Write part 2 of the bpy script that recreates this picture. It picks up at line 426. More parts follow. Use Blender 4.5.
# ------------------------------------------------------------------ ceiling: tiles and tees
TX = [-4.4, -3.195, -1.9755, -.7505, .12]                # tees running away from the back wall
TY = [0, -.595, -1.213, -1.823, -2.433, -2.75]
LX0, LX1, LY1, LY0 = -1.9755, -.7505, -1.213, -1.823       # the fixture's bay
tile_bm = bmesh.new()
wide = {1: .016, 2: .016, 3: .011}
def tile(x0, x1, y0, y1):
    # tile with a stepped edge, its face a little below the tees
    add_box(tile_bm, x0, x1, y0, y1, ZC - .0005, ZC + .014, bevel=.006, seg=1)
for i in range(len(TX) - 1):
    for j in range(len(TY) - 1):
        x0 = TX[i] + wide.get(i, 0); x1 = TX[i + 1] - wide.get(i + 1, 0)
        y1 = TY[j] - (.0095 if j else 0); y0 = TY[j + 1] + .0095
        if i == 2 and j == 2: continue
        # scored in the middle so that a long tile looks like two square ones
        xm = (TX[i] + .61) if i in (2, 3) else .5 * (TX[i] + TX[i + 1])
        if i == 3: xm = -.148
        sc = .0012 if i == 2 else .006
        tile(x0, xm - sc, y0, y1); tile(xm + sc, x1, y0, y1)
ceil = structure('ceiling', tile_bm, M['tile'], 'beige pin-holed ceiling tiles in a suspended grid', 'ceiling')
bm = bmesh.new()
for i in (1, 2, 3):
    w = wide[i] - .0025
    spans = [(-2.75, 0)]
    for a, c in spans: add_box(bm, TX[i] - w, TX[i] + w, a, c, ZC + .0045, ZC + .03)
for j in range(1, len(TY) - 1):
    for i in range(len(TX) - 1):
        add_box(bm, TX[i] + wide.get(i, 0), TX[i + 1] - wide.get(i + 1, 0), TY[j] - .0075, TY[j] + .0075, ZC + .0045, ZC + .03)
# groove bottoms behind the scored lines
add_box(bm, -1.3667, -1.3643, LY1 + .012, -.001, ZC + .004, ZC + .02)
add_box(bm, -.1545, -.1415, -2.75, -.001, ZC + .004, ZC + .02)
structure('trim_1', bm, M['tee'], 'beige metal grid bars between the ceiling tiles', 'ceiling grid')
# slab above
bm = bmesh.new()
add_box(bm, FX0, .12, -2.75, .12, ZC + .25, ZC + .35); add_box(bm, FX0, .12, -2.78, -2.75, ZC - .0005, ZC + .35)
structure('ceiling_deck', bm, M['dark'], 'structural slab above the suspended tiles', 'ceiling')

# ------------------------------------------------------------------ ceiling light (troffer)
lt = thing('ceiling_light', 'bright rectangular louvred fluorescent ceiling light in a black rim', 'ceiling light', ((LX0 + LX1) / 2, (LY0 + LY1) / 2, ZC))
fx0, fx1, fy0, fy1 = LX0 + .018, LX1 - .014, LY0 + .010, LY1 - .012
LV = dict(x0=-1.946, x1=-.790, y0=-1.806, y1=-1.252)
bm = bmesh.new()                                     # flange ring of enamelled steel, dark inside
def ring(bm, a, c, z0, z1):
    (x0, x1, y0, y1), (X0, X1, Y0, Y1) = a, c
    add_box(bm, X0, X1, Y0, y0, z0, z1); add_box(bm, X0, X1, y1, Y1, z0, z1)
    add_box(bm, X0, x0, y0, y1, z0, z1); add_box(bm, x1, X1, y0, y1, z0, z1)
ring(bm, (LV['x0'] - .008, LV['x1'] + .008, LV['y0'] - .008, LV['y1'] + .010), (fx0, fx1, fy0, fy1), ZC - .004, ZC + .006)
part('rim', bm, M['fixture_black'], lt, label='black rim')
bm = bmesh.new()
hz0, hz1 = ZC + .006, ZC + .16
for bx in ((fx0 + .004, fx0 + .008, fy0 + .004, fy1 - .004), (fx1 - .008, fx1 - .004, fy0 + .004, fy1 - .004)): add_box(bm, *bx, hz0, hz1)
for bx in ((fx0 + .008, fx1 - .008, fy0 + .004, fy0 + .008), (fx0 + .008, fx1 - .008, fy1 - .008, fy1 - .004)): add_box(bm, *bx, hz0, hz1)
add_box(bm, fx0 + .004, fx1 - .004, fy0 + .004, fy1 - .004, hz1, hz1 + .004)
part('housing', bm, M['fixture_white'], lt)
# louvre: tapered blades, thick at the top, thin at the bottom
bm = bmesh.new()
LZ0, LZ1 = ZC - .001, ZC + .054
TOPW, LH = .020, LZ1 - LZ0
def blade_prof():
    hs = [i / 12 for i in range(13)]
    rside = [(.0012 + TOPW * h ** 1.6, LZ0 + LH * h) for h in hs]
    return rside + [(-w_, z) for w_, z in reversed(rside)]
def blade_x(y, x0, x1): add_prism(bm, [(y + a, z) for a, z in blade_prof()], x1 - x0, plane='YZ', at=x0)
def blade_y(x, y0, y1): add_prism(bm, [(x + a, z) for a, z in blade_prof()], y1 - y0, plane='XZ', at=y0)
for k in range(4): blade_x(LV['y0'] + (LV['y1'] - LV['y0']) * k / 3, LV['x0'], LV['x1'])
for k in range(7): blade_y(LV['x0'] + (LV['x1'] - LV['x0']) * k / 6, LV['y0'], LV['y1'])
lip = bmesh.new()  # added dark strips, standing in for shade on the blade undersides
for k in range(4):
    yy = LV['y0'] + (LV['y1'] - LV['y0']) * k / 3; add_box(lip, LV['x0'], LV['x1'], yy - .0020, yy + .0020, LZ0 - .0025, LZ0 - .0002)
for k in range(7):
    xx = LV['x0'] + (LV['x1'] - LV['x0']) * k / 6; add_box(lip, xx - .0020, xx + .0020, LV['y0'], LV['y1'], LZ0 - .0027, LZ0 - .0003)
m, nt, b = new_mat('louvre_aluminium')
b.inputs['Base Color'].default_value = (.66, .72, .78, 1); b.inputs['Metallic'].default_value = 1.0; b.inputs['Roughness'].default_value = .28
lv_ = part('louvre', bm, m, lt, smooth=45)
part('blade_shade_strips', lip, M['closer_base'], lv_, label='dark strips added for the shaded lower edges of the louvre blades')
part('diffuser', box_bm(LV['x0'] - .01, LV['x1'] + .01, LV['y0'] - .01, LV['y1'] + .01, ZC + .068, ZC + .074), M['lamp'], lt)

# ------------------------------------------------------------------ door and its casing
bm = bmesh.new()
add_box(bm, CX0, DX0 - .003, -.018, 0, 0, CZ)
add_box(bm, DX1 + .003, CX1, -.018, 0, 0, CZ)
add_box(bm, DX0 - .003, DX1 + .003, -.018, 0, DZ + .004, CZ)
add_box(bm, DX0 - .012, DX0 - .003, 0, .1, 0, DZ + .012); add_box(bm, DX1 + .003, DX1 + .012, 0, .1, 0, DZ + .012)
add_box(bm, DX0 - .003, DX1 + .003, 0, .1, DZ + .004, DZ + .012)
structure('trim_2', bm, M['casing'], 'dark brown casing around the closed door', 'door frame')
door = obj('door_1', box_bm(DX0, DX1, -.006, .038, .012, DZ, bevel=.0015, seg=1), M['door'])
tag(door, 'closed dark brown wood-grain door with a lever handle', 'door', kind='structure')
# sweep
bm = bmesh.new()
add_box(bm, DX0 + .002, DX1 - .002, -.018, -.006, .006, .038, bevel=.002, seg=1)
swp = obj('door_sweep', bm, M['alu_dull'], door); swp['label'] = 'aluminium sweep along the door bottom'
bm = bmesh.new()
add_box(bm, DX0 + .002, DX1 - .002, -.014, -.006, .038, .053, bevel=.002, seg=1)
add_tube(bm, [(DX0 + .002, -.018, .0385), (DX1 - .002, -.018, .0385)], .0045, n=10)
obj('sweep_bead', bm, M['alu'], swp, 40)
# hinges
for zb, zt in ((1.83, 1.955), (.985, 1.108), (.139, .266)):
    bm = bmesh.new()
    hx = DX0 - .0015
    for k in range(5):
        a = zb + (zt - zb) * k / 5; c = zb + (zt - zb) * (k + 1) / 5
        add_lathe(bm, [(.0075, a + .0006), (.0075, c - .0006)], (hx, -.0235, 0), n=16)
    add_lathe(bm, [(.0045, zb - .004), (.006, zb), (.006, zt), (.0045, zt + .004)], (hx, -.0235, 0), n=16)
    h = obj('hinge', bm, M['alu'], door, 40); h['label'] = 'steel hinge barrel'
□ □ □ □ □
Work to be completed: Identify and list each line with the word "that".

Response:
Write part 2 of the bpy script that recreates this picture. It picks up at line 426. More parts follow. Use Blender 4.5.
        # scored in the middle so that a long tile looks like two square ones